Uh, yeah… “not a Calvinist?” Where did she get that idea?

N.T. Wright considers himself a Calvinist. Is it really your place to tell him otherwise? After all, he seems pretty smart.

The “New Perspectives on Paul” conversation, of which Wright is a leading thinker, is regarded as a movement within Reformed theology in reaction to specifically Lutheran views on justification. See this 2003 address in which Wright identifies himself as Calvinist and Reformed, and argues for the compatibility of New Perspectivism with the Reformed tradition.

(Most of those who disagree with Wright’s views on justification also call themselves Reformed, which backs up my claim that this is an intramural controversy within Calvinism.)

I’m sorry if this sounds harsh. I enjoy Rachel’s writing, because I, too, am politically liberal, theologically progressive, and don’t think scientists are devil worshipers.
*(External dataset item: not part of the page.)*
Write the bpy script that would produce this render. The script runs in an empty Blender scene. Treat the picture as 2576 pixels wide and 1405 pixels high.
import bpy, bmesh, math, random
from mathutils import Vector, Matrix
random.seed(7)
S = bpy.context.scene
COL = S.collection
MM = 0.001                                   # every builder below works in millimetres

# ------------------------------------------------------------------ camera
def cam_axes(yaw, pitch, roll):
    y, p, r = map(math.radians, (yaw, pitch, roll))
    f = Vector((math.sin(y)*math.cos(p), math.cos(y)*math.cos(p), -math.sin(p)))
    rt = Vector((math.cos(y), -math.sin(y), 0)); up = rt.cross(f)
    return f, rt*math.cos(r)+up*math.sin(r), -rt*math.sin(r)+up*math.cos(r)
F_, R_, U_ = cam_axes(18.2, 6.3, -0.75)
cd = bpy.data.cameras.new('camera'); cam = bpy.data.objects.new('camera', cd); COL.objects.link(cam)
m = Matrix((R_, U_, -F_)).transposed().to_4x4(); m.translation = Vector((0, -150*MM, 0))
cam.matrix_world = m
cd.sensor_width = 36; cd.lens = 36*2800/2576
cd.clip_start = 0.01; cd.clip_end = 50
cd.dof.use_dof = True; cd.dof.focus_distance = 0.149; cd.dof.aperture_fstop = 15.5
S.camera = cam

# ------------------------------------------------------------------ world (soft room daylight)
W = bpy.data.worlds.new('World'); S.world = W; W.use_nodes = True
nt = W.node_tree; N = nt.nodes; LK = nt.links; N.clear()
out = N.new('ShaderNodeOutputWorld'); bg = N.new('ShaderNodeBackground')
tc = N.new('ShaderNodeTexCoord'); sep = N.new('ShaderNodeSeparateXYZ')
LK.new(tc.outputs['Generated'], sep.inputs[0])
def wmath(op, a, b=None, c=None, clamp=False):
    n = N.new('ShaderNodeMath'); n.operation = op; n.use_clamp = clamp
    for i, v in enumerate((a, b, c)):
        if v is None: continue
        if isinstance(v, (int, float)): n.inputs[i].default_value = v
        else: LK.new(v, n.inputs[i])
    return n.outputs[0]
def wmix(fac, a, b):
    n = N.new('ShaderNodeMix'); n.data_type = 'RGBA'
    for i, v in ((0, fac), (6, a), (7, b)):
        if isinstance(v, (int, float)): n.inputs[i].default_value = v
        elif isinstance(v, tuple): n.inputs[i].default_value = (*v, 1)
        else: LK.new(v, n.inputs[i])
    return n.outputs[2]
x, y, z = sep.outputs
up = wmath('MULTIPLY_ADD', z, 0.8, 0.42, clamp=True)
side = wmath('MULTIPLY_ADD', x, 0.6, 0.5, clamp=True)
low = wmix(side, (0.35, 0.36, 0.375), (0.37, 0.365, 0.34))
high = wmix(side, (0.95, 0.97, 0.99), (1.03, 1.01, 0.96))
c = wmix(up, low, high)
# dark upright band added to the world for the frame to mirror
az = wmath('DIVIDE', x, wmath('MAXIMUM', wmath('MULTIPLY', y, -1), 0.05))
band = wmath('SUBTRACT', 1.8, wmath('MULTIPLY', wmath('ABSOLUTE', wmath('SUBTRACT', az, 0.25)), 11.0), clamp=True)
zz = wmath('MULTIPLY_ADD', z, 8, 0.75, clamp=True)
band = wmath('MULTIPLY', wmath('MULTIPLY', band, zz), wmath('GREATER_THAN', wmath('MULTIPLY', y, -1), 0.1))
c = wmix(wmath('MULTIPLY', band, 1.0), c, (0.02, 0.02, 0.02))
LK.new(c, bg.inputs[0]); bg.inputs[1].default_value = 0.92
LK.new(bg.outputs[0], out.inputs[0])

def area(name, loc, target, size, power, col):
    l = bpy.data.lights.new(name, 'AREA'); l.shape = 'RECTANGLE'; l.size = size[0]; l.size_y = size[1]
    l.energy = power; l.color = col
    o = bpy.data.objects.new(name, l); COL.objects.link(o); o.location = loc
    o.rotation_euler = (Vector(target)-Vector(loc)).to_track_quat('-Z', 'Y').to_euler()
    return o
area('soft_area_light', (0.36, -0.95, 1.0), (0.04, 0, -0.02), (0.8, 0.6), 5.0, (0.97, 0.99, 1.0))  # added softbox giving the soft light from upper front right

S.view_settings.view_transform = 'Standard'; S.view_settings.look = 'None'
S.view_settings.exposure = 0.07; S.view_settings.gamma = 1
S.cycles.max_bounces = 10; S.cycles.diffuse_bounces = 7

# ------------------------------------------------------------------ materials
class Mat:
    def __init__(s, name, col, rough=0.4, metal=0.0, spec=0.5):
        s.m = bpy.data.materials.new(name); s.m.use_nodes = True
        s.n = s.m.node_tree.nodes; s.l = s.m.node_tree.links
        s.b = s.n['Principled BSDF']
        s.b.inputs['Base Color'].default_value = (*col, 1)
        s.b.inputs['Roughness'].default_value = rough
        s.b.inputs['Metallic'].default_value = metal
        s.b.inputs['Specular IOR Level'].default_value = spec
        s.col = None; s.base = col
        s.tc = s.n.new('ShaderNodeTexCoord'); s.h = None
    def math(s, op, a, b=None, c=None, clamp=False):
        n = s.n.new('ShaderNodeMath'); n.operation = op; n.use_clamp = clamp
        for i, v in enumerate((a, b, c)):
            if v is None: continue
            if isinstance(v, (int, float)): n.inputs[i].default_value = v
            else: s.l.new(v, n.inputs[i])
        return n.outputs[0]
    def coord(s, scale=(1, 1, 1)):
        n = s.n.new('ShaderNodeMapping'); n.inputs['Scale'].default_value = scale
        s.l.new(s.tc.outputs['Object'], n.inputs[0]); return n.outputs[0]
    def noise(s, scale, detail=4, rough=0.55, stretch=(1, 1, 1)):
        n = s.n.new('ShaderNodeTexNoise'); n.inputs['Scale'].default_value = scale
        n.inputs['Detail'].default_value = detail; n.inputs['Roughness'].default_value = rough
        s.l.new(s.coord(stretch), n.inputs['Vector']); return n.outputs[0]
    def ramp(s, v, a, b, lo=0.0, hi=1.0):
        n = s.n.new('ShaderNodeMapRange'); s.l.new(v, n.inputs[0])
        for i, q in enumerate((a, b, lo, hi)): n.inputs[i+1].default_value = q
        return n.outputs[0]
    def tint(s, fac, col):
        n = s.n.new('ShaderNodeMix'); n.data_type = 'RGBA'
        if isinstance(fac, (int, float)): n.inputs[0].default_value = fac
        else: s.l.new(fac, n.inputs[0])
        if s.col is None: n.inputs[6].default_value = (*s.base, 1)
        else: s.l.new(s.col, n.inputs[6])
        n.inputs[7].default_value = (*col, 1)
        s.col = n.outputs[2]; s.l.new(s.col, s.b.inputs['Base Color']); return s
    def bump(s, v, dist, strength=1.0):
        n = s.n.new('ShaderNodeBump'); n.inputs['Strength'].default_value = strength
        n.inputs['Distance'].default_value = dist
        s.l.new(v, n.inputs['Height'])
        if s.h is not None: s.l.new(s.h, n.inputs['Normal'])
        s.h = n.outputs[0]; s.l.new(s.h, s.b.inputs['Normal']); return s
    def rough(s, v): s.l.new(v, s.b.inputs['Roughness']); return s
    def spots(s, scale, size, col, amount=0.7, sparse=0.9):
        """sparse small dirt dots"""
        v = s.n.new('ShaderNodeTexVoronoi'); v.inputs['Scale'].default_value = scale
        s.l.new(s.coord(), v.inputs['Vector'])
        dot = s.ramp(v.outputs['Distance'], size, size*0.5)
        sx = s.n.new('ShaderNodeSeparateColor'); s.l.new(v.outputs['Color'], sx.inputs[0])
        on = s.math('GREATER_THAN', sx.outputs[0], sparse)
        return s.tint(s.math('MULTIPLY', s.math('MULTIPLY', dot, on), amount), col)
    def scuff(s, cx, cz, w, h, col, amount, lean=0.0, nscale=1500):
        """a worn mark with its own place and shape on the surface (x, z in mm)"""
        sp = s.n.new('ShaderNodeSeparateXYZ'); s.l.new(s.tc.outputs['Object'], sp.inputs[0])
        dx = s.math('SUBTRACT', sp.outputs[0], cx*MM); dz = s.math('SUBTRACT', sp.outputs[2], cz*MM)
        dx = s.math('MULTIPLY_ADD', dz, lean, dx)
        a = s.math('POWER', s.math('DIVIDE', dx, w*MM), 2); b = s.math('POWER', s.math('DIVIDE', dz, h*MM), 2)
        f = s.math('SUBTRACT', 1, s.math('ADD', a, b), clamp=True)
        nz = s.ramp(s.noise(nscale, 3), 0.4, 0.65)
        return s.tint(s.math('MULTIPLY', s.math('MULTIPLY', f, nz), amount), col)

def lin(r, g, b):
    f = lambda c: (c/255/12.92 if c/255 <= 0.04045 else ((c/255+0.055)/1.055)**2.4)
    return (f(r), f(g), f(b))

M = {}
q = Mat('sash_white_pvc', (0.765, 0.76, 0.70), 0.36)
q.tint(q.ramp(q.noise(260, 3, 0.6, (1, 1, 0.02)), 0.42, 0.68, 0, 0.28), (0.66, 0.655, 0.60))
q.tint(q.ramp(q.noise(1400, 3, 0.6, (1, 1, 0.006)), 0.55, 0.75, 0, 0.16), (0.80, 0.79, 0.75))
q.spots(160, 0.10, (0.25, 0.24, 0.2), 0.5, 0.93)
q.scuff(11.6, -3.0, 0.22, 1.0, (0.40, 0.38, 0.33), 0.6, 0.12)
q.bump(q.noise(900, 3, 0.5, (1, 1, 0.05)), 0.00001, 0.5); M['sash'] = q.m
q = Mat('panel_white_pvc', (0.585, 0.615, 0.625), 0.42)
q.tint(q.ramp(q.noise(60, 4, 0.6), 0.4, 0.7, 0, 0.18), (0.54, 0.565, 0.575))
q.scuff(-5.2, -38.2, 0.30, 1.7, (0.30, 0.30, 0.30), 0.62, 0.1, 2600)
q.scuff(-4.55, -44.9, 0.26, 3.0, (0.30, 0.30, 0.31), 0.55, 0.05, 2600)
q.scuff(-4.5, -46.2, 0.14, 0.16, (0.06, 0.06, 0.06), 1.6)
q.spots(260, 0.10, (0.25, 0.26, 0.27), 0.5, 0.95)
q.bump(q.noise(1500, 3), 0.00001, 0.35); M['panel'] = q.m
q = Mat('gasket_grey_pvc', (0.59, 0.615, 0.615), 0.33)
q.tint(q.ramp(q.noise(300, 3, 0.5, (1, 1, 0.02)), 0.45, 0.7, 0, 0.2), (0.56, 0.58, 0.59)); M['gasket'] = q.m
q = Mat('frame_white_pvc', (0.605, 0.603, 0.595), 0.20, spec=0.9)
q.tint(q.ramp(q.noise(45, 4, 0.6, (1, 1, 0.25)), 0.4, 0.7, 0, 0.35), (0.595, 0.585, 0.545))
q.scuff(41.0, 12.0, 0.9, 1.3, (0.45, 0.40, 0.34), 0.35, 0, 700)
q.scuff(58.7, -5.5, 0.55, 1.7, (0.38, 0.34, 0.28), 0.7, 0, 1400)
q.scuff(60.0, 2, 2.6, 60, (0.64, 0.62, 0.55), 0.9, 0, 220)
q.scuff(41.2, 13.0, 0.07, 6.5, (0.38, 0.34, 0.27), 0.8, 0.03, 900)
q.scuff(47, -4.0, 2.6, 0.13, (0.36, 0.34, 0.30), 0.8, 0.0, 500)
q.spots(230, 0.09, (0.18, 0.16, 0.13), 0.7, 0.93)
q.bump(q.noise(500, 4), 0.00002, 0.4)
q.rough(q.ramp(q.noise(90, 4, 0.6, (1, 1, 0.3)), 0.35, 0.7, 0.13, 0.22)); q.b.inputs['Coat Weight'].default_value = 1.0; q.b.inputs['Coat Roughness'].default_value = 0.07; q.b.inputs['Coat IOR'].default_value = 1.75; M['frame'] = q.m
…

But Rachel needs to understand that just because someone is liberal, progressive, and accepts the truth of evolution, doesn’t mean one can’t also be confessionally Reformed at the same time.

Update 1:54 PM: Rachel got the message and received it gracefully. She’s admitted when she thinks “Calvinist” she typically thinks of Mark Driscoll and his friends. So we Presbyterians have a lot of work to do!

Update 7:56 PM: I am a little bit embarrassed by my tone. Rachel seems to have received it as “gentle criticism,” and my tweet to her might have helped in that regard. When I posted this I wasn’t expecting such a wide audience, so the tone is directed towards people I know, the half-dozen Facebook or Twitter followers who might click through when I cross-post or whatever. I don’t mean to sound like an ass. I’m a straight-forward kind of guy who’s seen the world in black and white most of his life, and only in the last couple of years have I been trying to see the shades of gray instead. So please bear with me if some of the old “absolutes” come out from time to time.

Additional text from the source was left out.